*WORK TO DO*
Do not repeat pictures. Repeat exactly the lines of the listing below from its first line through the line with "def PZ(u, v, z): d".

*PROVIDED DATA*
= = = =

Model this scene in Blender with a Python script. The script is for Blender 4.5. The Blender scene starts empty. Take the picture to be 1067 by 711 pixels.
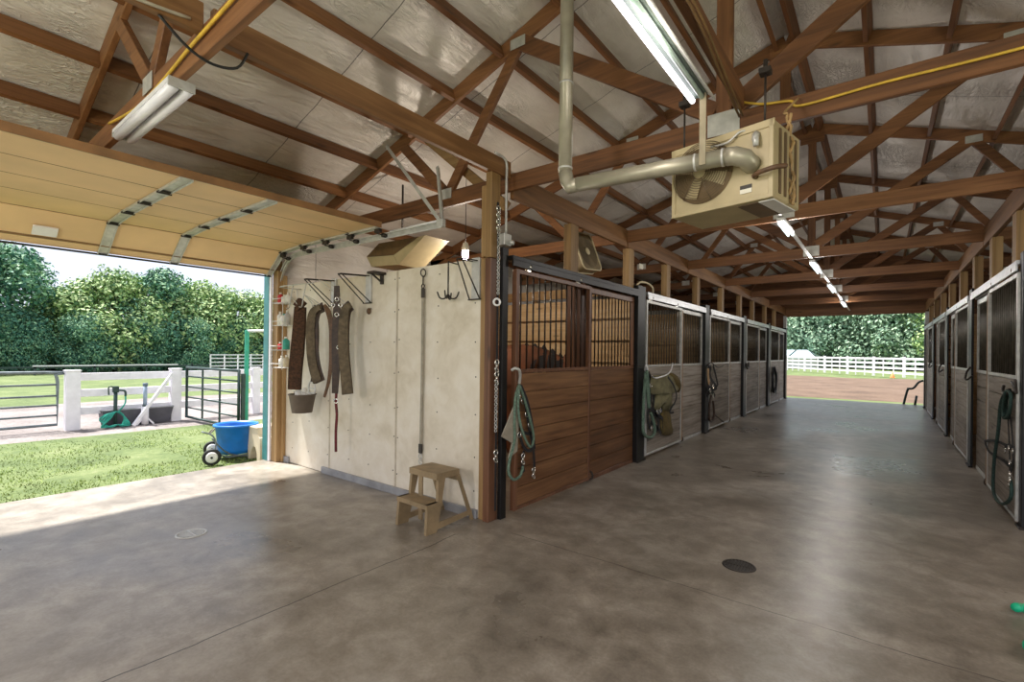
import bpy, bmesh, math, random
from mathutils import Vector, Matrix, noise as mnoise
random.seed(7)
SC = bpy.context.scene
COL = SC.collection
PI = math.pi
V = Vector

# ------------------------------------------------------------------ camera
W, H = 1067, 711
YAW, ROLL, PITCH, F, SY, CH = math.radians(37.716), math.radians(.664), math.radians(.087), 500.5, 10.74, 1.45
_fw = V((-math.sin(YAW)*math.cos(PITCH), math.cos(YAW)*math.cos(PITCH), math.sin(PITCH)))
_rt = V((math.cos(YAW), math.sin(YAW), 0)); _up = _rt.cross(_fw)
_r2 = _rt*math.cos(ROLL)+_up*math.sin(ROLL); _u2 = -_rt*math.sin(ROLL)+_up*math.cos(ROLL)
CAMP = V((0, 0, CH))
cd = bpy.data.cameras.new('camera'); cam = bpy.data.objects.new('camera', cd); COL.objects.link(cam)
M = Matrix((( _r2.x, _u2.x, -_fw.x, 0), (_r2.y, _u2.y, -_fw.y, 0), (_r2.z, _u2.z, -_fw.z, CH), (0, 0, 0, 1)))
cam.matrix_world = M
cd.sensor_fit = 'HORIZONTAL'; cd.sensor_width = 36; cd.lens = F/W*36; cd.shift_y = SY/W
cd.clip_start = .05; cd.clip_end = 400
SC.camera = cam
def ray(u, v): return _fw+_r2*((u-W/2)/F)-_u2*((v-H/2-SY)/F)
def PX(u, v, x): d = ray(u, v); return CAMP+d*(x/d.x)      # measured point on the plane X = x
def PY(u, v, y): d = ray(u, v); return CAMP+d*(y/d.y)
def PZ(u, v, z): d = ray(u, v); return CAMP+d*((z-CH)/d.z)

# ------------------------------------------------------------------ materials
def lin(c):
    return tuple(((x/255)/12.92 if x/255 <= .04045 else ((x/255+.055)/1.055)**2.4) for x in c)+(1,)
def newmat(name):
    m = bpy.data.materials.new(name); m.use_nodes = True
    nt = m.node_tree; nt.nodes.clear()
    out = nt.nodes.new('ShaderNodeOutputMaterial'); b = nt.nodes.new('ShaderNodeBsdfPrincipled')
    nt.links.new(b.outputs[0], out.inputs[0])
    return m, nt, b
def ramp(nt, fac, stops):
    r = nt.nodes.new('ShaderNodeValToRGB'); e = r.color_ramp.elements
    while len(e) < len(stops): e.new(.5)
    for i, (p, c) in enumerate(stops): e[i].position = p; e[i].color = c
    nt.links.new(fac, r.inputs[0]); return r.outputs[0]
def coords(nt, scale=(1, 1, 1), rot=(0, 0, 0), kind='Object'):
    t = nt.nodes.new('ShaderNodeTexCoord'); mp = nt.nodes.new('ShaderNodeMapping')
    mp.inputs['Scale'].default_value = scale; mp.inputs['Rotation'].default_value = rot
    nt.links.new(t.outputs[kind], mp.inputs[0]); return mp.outputs[0]
def noise(nt, vec, scale, detail=4, rough=.55, dist=0):
    n = nt.nodes.new('ShaderNodeTexNoise'); n.inputs['Scale'].default_value = scale
    n.inputs['Detail'].default_value = detail; n.inputs['Roughness'].default_value = rough; n.inputs['Distortion'].default_value = dist
    nt.links.new(vec, n.inputs['Vector']); return n.outputs['Fac']
def mth(nt, op, a, b=None, clamp=False):
    n = nt.nodes.new('ShaderNodeMath'); n.operation = op; n.use_clamp = clamp
    for i, x in enumerate((a, b)):
        if x is None: continue
        if isinstance(x, (int, float)): n.inputs[i].default_value = x
        else: nt.links.new(x, n.inputs[i])
    return n.outputs[0]
def mixc(nt, fac, a, b, mode='MIX'):
    n = nt.nodes.new('ShaderNodeMix'); n.data_type = 'RGBA'; n.blend_type = mode
    for k, x in ((0, fac), (6, a), (7, b)):
        if isinstance(x, (int, float, tuple)): n.inputs[k].default_value = x
        else: nt.links.new(x, n.inputs[k])
    return n.outputs[2]
def bump(nt, b, h, strength=.3, dist=.01):
    n = nt.nodes.new('ShaderNodeBump'); n.inputs['Strength'].default_value = strength; n.inputs['Distance'].default_value = dist
    nt.links.new(h, n.inputs['Height']); nt.links.new(n.outputs[0], b.inputs['Normal'])
def plain(name, c, rough=.5, metal=0, var=.12, scale=8, bmp=0):
    m, nt, b = newmat(name); v = coords(nt)
    n = noise(nt, v, scale)
    c1 = lin([x*(1-var) for x in c]); c2 = lin([min(255, x*(1+var)) for x in c])
    nt.links.new(ramp(nt, n, [(.3, c1), (.7, c2)]), b.inputs['Base Color'])
    b.inputs['Roughness'].default_value = rough; b.inputs['Metallic'].default_value = metal
    if bmp: bump(nt, b, noise(nt, v, scale*6), bmp, .004)
    return m
def wood(name, dark, mid, light, axis=0, rough=.6, fine=1., knots=True):
    m, nt, b = newmat(name)
    s = [26*fine]*3; s[axis] = 1.3*fine
    v = coords(nt, tuple(s)); n = noise(nt, v, 1.0, 5, .6, .6)
    s2 = [3.]*3; s2[axis] = .5
    n2 = noise(nt, coords(nt, tuple(s2)), 1.0, 3)
    oi = nt.nodes.new('ShaderNodeObjectInfo')
    f = mth(nt, 'ADD', mth(nt, 'MULTIPLY', n, .55), mth(nt, 'MULTIPLY', n2, .45))
    f = mth(nt, 'ADD', f, mth(nt, 'MULTIPLY', mth(nt, 'SUBTRACT', oi.outputs['Random'], .5), .14))
    c = ramp(nt, f, [(.3, lin(dark)), (.5, lin(mid)), (.7, lin(light))])
    if knots:
        vo = nt.nodes.new('ShaderNodeTexVoronoi'); s3 = [6.]*3; s3[axis] = 1.6
        nt.links.new(coords(nt, tuple(s3)), vo.inputs['Vector']); vo.inputs['Scale'].default_value = 1
        k = ramp(nt, vo.outputs['Distance'], [(.05, (1, 1, 1, 1)), (.13, (0, 0, 0, 1))])
        c = mixc(nt, mth(nt, 'MULTIPLY', k, .6), c, lin([x*.5 for x in dark]))
    nt.links.new(c, b.inputs['Base Color']); b.inputs['Roughness'].default_value = rough
    bump(nt, b, n, .25, .003)
    return m
def emit(name, c, s):
    m = bpy.data.materials.new(name); m.use_nodes = True; nt = m.node_tree; nt.nodes.clear()
    o = nt.nodes.new('ShaderNodeOutputMaterial'); e = nt.nodes.new('ShaderNodeEmission')
    e.inputs[0].default_value = lin(c); e.inputs[1].default_value = s; nt.links.new(e.outputs[0], o.inputs[0]); return m

TR = ((72, 42, 20), (118, 76, 42), (150, 104, 64))
trX = wood('truss wood x', *TR, axis=0); trY = wood('beam wood y', *TR, axis=1); trZ = wood('truss wood z', *TR, axis=2)
HD = ((88, 58, 30), (126, 88, 52), (158, 118, 76))
hdY = wood('header wood', *HD, axis=1)
PL = ((104, 78, 44), (144, 112, 70), (172, 140, 96))
plZ = wood('post wood', *PL, axis=2); plX = wood('pale lumber x', *PL, axis=0); plY = wood('pale lumber y', *PL, axis=1)
brownY = wood('brown stall board', (58, 36, 20), (100, 66, 40), (138, 100, 66), axis=1, rough=.45)
brownZ = wood('brown stall frame', (60, 38, 24), (96, 62, 42), (122, 84, 60), axis=2, rough=.45)
greyY = wood('grey stall board', (84, 74, 64), (136, 126, 114), (178, 168, 158), axis=1, rough=.6)
tanZ = wood('tan stall stile', (128, 100, 72), (164, 132, 100), (186, 156, 124), axis=2)
partX = wood('partition board', (168, 132, 90), (208, 174, 128), (226, 198, 154), axis=0)
partY = wood('back board', (150, 110, 66), (186, 142, 90), (206, 166, 114), axis=1)
blackM = plain('black steel', (26, 25, 25), .45, .3, .2)
barM = plain('dark bar', (50, 36, 28), .45, .4, .2)
barG = plain('steel bar', (82, 78, 68), .4, .5, .2)
galvM = plain('galvanised steel', (190, 189, 184), .4, .3, .08, 14)
chromeM = plain('chrome', (215, 212, 204), .2, .9, .05)
trackM = plain('track enamel', (196, 198, 200), .35, .5, .06)
creamM = plain('cream enamel', (176, 160, 124), .45, .0, .06, 5)
creamD = plain('cream enamel dark louvre', (104, 84, 60), .5, 0, .1)
pipeM = plain('flue pipe', (158, 152, 134), .4, .4, .1, 5)
doorM = plain('door panel', (226, 190, 142), .55, 0, .05, 1.5)
doorE = plain('door edge', (134, 96, 58), .6, 0, .12, 6)
whiteM = plain('white paint', (232, 228, 234), .5, 0, .03)
fixM = plain('fixture white', (226, 224, 224), .4, 0, .03)
teal = plain('teal trim', (70, 132, 134), .45, .1, .08)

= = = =

*ANSWER*
Model this scene in Blender with a Python script. The script is for Blender 4.5. The Blender scene starts empty. Take the picture to be 1067 by 711 pixels.
import bpy, bmesh, math, random
from mathutils import Vector, Matrix, noise as mnoise
random.seed(7)
SC = bpy.context.scene
COL = SC.collection
PI = math.pi
V = Vector

# ------------------------------------------------------------------ camera
W, H = 1067, 711
YAW, ROLL, PITCH, F, SY, CH = math.radians(37.716), math.radians(.664), math.radians(.087), 500.5, 10.74, 1.45
_fw = V((-math.sin(YAW)*math.cos(PITCH), math.cos(YAW)*math.cos(PITCH), math.sin(PITCH)))
_rt = V((math.cos(YAW), math.sin(YAW), 0)); _up = _rt.cross(_fw)
_r2 = _rt*math.cos(ROLL)+_up*math.sin(ROLL); _u2 = -_rt*math.sin(ROLL)+_up*math.cos(ROLL)
CAMP = V((0, 0, CH))
cd = bpy.data.cameras.new('camera'); cam = bpy.data.objects.new('camera', cd); COL.objects.link(cam)
M = Matrix((( _r2.x, _u2.x, -_fw.x, 0), (_r2.y, _u2.y, -_fw.y, 0), (_r2.z, _u2.z, -_fw.z, CH), (0, 0, 0, 1)))
cam.matrix_world = M
cd.sensor_fit = 'HORIZONTAL'; cd.sensor_width = 36; cd.lens = F/W*36; cd.shift_y = SY/W
cd.clip_start = .05; cd.clip_end = 400
SC.camera = cam
def ray(u, v): return _fw+_r2*((u-W/2)/F)-_u2*((v-H/2-SY)/F)
def PX(u, v, x): d = ray(u, v); return CAMP+d*(x/d.x)      # measured point on the plane X = x
def PY(u, v, y): d = ray(u, v); return CAMP+d*(y/d.y)
def PZ(u, v, z): d = ray(u, v); return CAMP+d*((z-CH)/d.z)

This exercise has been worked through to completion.